Walk past a sate cart on any Jakarta backstreet and the smoke reaches you before the food does. That particular smell — coconut-shell charcoal, fat dripping onto glowing embers — is inseparable from the dish itself. Change the fuel, and something in the experience shifts. This is not incidental. The heat source a cook chooses is one of the most consequential decisions in open-fire cooking, and the differences between conventional charcoal, binchotan, and wood are significant enough to define entire culinary traditions. 

Regular Charcoal – The Democratic Fuel

Conventional charcoal — whether pressed from coconut shell, hardwood, or sawdust — burns between 200 and 400°C, producing the bold, assertive smoke character that defines much of Southeast Asian street cooking. The volatiles left in lower-grade charcoal create a robust, slightly aggressive flavor that permeates food quickly. For recipes built around this quality, it is a feature, not a flaw.

Sate Khas Senayan, one of Jakarta’s longest-running satay institutions, grills over open charcoal with grill masters fanning embers by hand — a method unchanged since the restaurant opened in 1974. The same logic applies across traditions: Cheongdam Garden in South Jakarta is noted for its use of wood charcoal at the table grill, which adds a smokier dimension to galbi and wagyu than gas-fired alternatives. And among the most telling examples is the traditional mie godog cart — still found across Yogyakarta and Solo — where the broth simmers for hours over a small charcoal fire. The difference between a gerobak that uses charcoal and one that has switched to gas is something regulars identify without being told.

Binchotan – Precision in White Charcoal

Binchotan — produced from ubame oak through a weeks-long carbonization process — burns at a steady 600 to 900°C with almost no smoke output. The result is far infrared radiation that penetrates food rather than cooking only its surface, producing even caramelization without the interference of volatile compounds. In yakitori restaurants across Japan, this fuel is standard: the clean, steady heat lets chicken fat baste the meat from within, and glazes like tare build in controlled layers without risk of scorching.

In Jakarta, Junsei on Jl. Senopati — a concept that originated in London — grills its yakitori skewers over imported binchotan or Japanese oak, and is one of the few restaurants in the city where the fuel itself is part of the stated proposition. Abroad, Asador Etxebarri in the Basque village of Atxondo, Spain — currently ranked second on the World’s 50 Best Restaurants list — uses multiple wood types and custom-built grills with adjustable grates to achieve comparable heat control, applied across every course including dessert.

Wood Fire – The Oldest Argument

Wood fire is the hardest to master and the most expressive of the three. Once the initial flaming phase passes and the wood reduces to embers, it produces both radiant and convective heat while releasing flavor compounds — guaiacol, syringol, furan derivatives — that have no synthetic equivalent. The species matters too: fruit woods produce sweetness, hardwoods earthiness, and resins add astringency. Two cooks grilling the same cut over different woods will produce measurably different results.
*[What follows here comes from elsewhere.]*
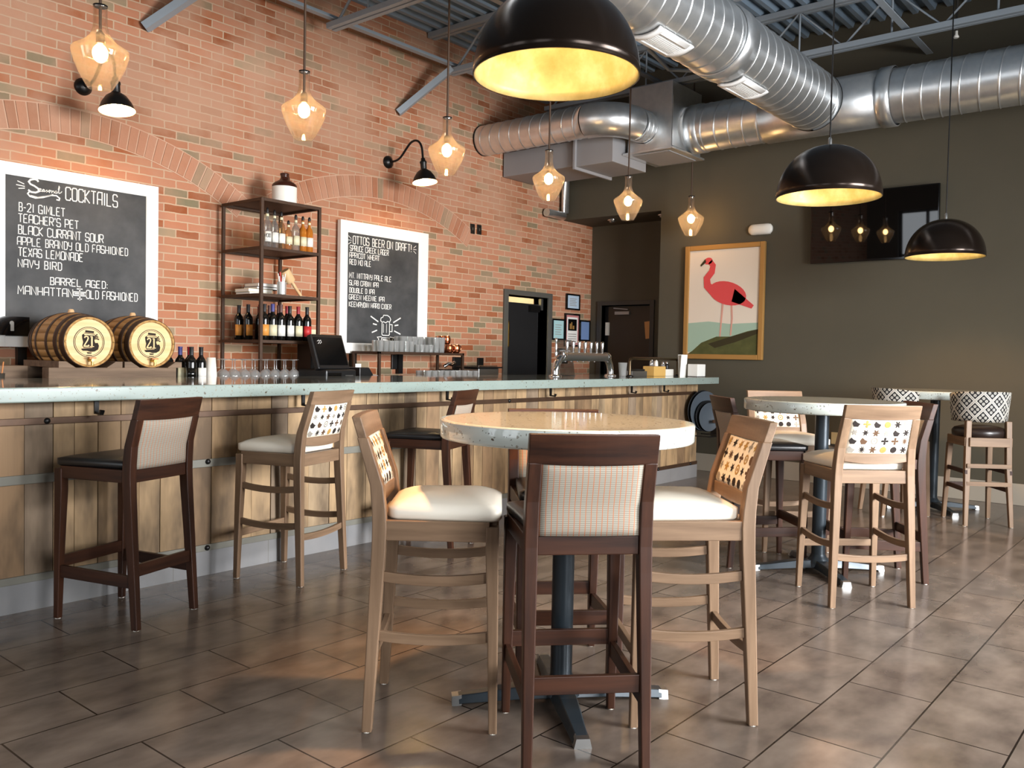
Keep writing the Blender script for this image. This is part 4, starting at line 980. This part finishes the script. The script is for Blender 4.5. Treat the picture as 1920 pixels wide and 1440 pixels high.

In Central Java, ayam bakar stalls outside Yogyakarta still use kayu bakar rather than charcoal, producing birds with a deeper smoke penetration that regulars distinguish readily from gas-grilled versions. Wood fires require constant management, which is why the fuel has largely retreated from commercial kitchens in favor of charcoal — and why the restaurants that still commit to it tend to make it the center of everything.